When Christie’s car was found abandoned by a pond, the search cranked up.

“This story dominated the news at the time,” Dimond said. “Thousands of people and police were out looking for her.”

It’s a fact that her colleagues in writing, Sir Arthur Conan Doyle, the creator of Sherlock Holmes, and Dorothy Sayers, mystery writer, were among those who searched. But it’s at this point that Dimond turns to fiction and begins a lively romp through the literary salons of the day as told through the eyes of Christie’s governess.

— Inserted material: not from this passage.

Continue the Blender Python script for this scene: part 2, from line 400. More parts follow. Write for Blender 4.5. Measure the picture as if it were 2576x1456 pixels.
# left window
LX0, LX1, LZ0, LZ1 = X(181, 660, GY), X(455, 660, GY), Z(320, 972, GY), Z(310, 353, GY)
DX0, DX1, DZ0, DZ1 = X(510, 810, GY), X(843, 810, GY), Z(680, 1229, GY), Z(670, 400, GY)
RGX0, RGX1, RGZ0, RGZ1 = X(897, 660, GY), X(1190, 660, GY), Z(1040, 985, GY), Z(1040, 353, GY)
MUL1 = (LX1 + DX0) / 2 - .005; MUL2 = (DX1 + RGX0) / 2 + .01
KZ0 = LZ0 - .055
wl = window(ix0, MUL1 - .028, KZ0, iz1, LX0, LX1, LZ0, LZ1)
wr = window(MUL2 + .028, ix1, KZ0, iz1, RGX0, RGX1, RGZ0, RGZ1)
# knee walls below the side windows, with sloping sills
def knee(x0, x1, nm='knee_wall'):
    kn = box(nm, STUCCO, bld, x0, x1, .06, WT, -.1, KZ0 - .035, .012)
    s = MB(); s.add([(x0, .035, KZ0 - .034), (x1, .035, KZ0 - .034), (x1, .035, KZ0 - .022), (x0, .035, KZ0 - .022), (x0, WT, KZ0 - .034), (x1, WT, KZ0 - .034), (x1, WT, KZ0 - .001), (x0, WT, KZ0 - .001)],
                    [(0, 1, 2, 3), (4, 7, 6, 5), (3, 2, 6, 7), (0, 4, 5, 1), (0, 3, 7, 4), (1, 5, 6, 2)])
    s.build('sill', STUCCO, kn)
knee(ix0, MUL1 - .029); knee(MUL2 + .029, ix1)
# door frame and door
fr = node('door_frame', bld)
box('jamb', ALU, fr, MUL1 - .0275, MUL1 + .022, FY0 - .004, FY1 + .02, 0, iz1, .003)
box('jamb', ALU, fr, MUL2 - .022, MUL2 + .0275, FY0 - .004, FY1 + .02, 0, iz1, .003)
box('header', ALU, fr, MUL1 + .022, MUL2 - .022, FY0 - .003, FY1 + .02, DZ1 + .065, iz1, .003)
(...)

The witty Dorothy Parker from America joins Sayers, Sir Arthur, a young John Steinbeck and baseball player Mo Berg in puzzling the clues left by Christie as to the whereabouts of her diary. The trail leads them to Berlin where Adolf Hitler is already stirring up hate. Sir Arthur and a young Ian Fleming (prior to his fame as the James Bond novelist) travel on the Orient Express together, stopping in Monaco to meet Ernest Hemingway and Pablo Picasso.

All these celebrities were contemporaries, but the idea that they all hung together in 1926 to deter the forces of fascism comes from Dimond’s vivid imagination. In real life Christie was found after 11 days at a spa in Yorkshire, but she offered no explanation for her disappearance. Could she have worked for a spy agency? It’s possible. 

This book is entertaining as Dimond intended it, though the editing by Untreed Reads Publishing could have been more rigorous. Dimond is concerned that through the humour we understand the overall message.

“We cannot let the tyrants rule us,” Dimond said, “the tyrants of the one per cent, the tyrants of religion.”

In the book, Sir Arthur speaks for the writers of the world, urging them to be involved for their freedom’s sake. “The first line of defense is words,” he tells his literary colleagues. 

Dimond is the author of The Singing Bowl, an epic journey by a Tibetan monk that ends with the monk finding his bliss on the hills of Pender Harbour, much like Dimond and his wife, who have lived in Garden Bay for the last 15 years.

“I honestly think this is a healing place,” he said, looking from the view window of their log cabin toward Pender Hill. It was where he wrote The Rubicon Effect, a Dan Brown-style thriller, and then collaborated with author Jeff Leitch to write a non-fiction book, Saving our Pennys, that draws from his career as a youth counsellor in schools. It speaks to the heart of every teacher who has ever questioned their efforts to help a student.

The prolific Dimond has other books on the go — one of them is a sequel that involves Agatha in Egypt. Silence and Circumstance is available on the Coast at Talewind Books and EarthFair Books.